(Set task):
Repeat everything in the material exactly.
++++ Dataset excerpt
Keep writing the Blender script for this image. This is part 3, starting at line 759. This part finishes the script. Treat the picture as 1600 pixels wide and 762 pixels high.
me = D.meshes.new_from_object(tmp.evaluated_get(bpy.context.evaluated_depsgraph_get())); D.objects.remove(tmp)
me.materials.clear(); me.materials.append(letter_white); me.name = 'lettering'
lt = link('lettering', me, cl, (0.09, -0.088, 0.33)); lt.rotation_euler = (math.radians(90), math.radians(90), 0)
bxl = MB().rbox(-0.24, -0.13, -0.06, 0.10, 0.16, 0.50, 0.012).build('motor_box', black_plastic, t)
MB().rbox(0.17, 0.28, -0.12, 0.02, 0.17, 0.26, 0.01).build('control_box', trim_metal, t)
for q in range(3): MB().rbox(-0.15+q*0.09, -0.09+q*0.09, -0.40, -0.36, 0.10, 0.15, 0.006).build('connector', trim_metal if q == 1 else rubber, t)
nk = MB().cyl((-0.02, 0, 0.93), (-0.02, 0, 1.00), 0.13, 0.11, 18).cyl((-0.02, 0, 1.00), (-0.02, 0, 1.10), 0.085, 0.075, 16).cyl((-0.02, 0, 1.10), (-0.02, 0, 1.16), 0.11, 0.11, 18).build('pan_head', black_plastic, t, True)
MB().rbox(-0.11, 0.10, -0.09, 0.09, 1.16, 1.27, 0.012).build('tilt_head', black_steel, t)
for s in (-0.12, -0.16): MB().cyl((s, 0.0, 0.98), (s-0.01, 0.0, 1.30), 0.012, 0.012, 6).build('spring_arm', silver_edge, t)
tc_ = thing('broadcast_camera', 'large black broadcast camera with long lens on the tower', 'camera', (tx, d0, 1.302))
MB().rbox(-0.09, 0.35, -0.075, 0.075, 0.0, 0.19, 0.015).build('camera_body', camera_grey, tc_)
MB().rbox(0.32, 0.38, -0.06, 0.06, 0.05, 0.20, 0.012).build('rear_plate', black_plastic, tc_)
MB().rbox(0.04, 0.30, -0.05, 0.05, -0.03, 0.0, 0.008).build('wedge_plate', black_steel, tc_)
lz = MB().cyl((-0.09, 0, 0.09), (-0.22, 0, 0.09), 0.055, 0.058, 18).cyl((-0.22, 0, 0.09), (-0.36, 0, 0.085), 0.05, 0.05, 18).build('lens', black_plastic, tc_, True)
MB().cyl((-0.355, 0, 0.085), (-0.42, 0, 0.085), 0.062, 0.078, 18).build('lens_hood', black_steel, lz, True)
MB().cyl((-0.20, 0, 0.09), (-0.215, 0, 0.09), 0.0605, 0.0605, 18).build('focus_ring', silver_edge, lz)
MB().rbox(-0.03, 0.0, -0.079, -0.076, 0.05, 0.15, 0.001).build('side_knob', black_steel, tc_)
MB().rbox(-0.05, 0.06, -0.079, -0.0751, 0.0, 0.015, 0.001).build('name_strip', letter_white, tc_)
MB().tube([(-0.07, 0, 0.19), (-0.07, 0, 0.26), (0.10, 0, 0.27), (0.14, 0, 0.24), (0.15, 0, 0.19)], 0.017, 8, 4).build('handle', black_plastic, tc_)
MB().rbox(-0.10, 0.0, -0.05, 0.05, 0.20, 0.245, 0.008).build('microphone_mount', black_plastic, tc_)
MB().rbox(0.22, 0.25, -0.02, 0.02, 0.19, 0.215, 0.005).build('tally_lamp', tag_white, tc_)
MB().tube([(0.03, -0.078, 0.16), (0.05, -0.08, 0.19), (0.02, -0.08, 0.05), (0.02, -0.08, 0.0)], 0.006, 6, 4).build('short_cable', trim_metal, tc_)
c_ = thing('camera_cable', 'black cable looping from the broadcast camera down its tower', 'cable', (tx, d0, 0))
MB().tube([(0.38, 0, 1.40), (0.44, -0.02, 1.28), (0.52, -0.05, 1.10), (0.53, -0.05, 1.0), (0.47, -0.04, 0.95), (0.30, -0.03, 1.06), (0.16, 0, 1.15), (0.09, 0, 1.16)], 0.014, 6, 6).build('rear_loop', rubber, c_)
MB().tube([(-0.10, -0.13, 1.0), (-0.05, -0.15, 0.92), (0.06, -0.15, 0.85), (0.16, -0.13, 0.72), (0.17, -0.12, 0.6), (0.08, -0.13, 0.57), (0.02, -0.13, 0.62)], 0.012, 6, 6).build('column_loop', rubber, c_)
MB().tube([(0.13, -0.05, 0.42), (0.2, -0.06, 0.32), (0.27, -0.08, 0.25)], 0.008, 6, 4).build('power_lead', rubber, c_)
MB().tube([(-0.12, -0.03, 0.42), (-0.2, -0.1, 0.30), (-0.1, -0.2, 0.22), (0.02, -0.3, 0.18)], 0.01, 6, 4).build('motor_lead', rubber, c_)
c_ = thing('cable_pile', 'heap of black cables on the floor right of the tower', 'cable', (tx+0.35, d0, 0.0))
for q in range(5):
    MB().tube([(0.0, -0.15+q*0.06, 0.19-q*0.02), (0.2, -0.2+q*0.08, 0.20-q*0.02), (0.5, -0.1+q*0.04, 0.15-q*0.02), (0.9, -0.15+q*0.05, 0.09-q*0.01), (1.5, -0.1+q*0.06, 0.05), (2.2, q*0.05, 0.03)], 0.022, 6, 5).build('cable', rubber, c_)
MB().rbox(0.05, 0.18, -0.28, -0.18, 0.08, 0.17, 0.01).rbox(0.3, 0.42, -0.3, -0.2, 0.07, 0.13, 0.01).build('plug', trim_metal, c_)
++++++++
(Output of the task):
Keep writing the Blender script for this image. This is part 3, starting at line 759. This part finishes the script. Treat the picture as 1600 pixels wide and 762 pixels high.
me = D.meshes.new_from_object(tmp.evaluated_get(bpy.context.evaluated_depsgraph_get())); D.objects.remove(tmp)
me.materials.clear(); me.materials.append(letter_white); me.name = 'lettering'
lt = link('lettering', me, cl, (0.09, -0.088, 0.33)); lt.rotation_euler = (math.radians(90), math.radians(90), 0)
bxl = MB().rbox(-0.24, -0.13, -0.06, 0.10, 0.16, 0.50, 0.012).build('motor_box', black_plastic, t)
MB().rbox(0.17, 0.28, -0.12, 0.02, 0.17, 0.26, 0.01).build('control_box', trim_metal, t)
for q in range(3): MB().rbox(-0.15+q*0.09, -0.09+q*0.09, -0.40, -0.36, 0.10, 0.15, 0.006).build('connector', trim_metal if q == 1 else rubber, t)
nk = MB().cyl((-0.02, 0, 0.93), (-0.02, 0, 1.00), 0.13, 0.11, 18).cyl((-0.02, 0, 1.00), (-0.02, 0, 1.10), 0.085, 0.075, 16).cyl((-0.02, 0, 1.10), (-0.02, 0, 1.16), 0.11, 0.11, 18).build('pan_head', black_plastic, t, True)
MB().rbox(-0.11, 0.10, -0.09, 0.09, 1.16, 1.27, 0.012).build('tilt_head', black_steel, t)
for s in (-0.12, -0.16): MB().cyl((s, 0.0, 0.98), (s-0.01, 0.0, 1.30), 0.012, 0.012, 6).build('spring_arm', silver_edge, t)
tc_ = thing('broadcast_camera', 'large black broadcast camera with long lens on the tower', 'camera', (tx, d0, 1.302))
MB().rbox(-0.09, 0.35, -0.075, 0.075, 0.0, 0.19, 0.015).build('camera_body', camera_grey, tc_)
MB().rbox(0.32, 0.38, -0.06, 0.06, 0.05, 0.20, 0.012).build('rear_plate', black_plastic, tc_)
MB().rbox(0.04, 0.30, -0.05, 0.05, -0.03, 0.0, 0.008).build('wedge_plate', black_steel, tc_)
lz = MB().cyl((-0.09, 0, 0.09), (-0.22, 0, 0.09), 0.055, 0.058, 18).cyl((-0.22, 0, 0.09), (-0.36, 0, 0.085), 0.05, 0.05, 18).build('lens', black_plastic, tc_, True)
MB().cyl((-0.355, 0, 0.085), (-0.42, 0, 0.085), 0.062, 0.078, 18).build('lens_hood', black_steel, lz, True)
MB().cyl((-0.20, 0, 0.09), (-0.215, 0, 0.09), 0.0605, 0.0605, 18).build('focus_ring', silver_edge, lz)
MB().rbox(-0.03, 0.0, -0.079, -0.076, 0.05, 0.15, 0.001).build('side_knob', black_steel, tc_)
MB().rbox(-0.05, 0.06, -0.079, -0.0751, 0.0, 0.015, 0.001).build('name_strip', letter_white, tc_)
MB().tube([(-0.07, 0, 0.19), (-0.07, 0, 0.26), (0.10, 0, 0.27), (0.14, 0, 0.24), (0.15, 0, 0.19)], 0.017, 8, 4).build('handle', black_plastic, tc_)
MB().rbox(-0.10, 0.0, -0.05, 0.05, 0.20, 0.245, 0.008).build('microphone_mount', black_plastic, tc_)
MB().rbox(0.22, 0.25, -0.02, 0.02, 0.19, 0.215, 0.005).build('tally_lamp', tag_white, tc_)
MB().tube([(0.03, -0.078, 0.16), (0.05, -0.08, 0.19), (0.02, -0.08, 0.05), (0.02, -0.08, 0.0)], 0.006, 6, 4).build('short_cable', trim_metal, tc_)
c_ = thing('camera_cable', 'black cable looping from the broadcast camera down its tower', 'cable', (tx, d0, 0))
MB().tube([(0.38, 0, 1.40), (0.44, -0.02, 1.28), (0.52, -0.05, 1.10), (0.53, -0.05, 1.0), (0.47, -0.04, 0.95), (0.30, -0.03, 1.06), (0.16, 0, 1.15), (0.09, 0, 1.16)], 0.014, 6, 6).build('rear_loop', rubber, c_)
MB().tube([(-0.10, -0.13, 1.0), (-0.05, -0.15, 0.92), (0.06, -0.15, 0.85), (0.16, -0.13, 0.72), (0.17, -0.12, 0.6), (0.08, -0.13, 0.57), (0.02, -0.13, 0.62)], 0.012, 6, 6).build('column_loop', rubber, c_)
MB().tube([(0.13, -0.05, 0.42), (0.2, -0.06, 0.32), (0.27, -0.08, 0.25)], 0.008, 6, 4).build('power_lead', rubber, c_)
MB().tube([(-0.12, -0.03, 0.42), (-0.2, -0.1, 0.30), (-0.1, -0.2, 0.22), (0.02, -0.3, 0.18)], 0.01, 6, 4).build('motor_lead', rubber, c_)
c_ = thing('cable_pile', 'heap of black cables on the floor right of the tower', 'cable', (tx+0.35, d0, 0.0))
for q in range(5):
    MB().tube([(0.0, -0.15+q*0.06, 0.19-q*0.02), (0.2, -0.2+q*0.08, 0.20-q*0.02), (0.5, -0.1+q*0.04, 0.15-q*0.02), (0.9, -0.15+q*0.05, 0.09-q*0.01), (1.5, -0.1+q*0.06, 0.05), (2.2, q*0.05, 0.03)], 0.022, 6, 5).build('cable', rubber, c_)
MB().rbox(0.05, 0.18, -0.28, -0.18, 0.08, 0.17, 0.01).rbox(0.3, 0.42, -0.3, -0.2, 0.07, 0.13, 0.01).build('plug', trim_metal, c_)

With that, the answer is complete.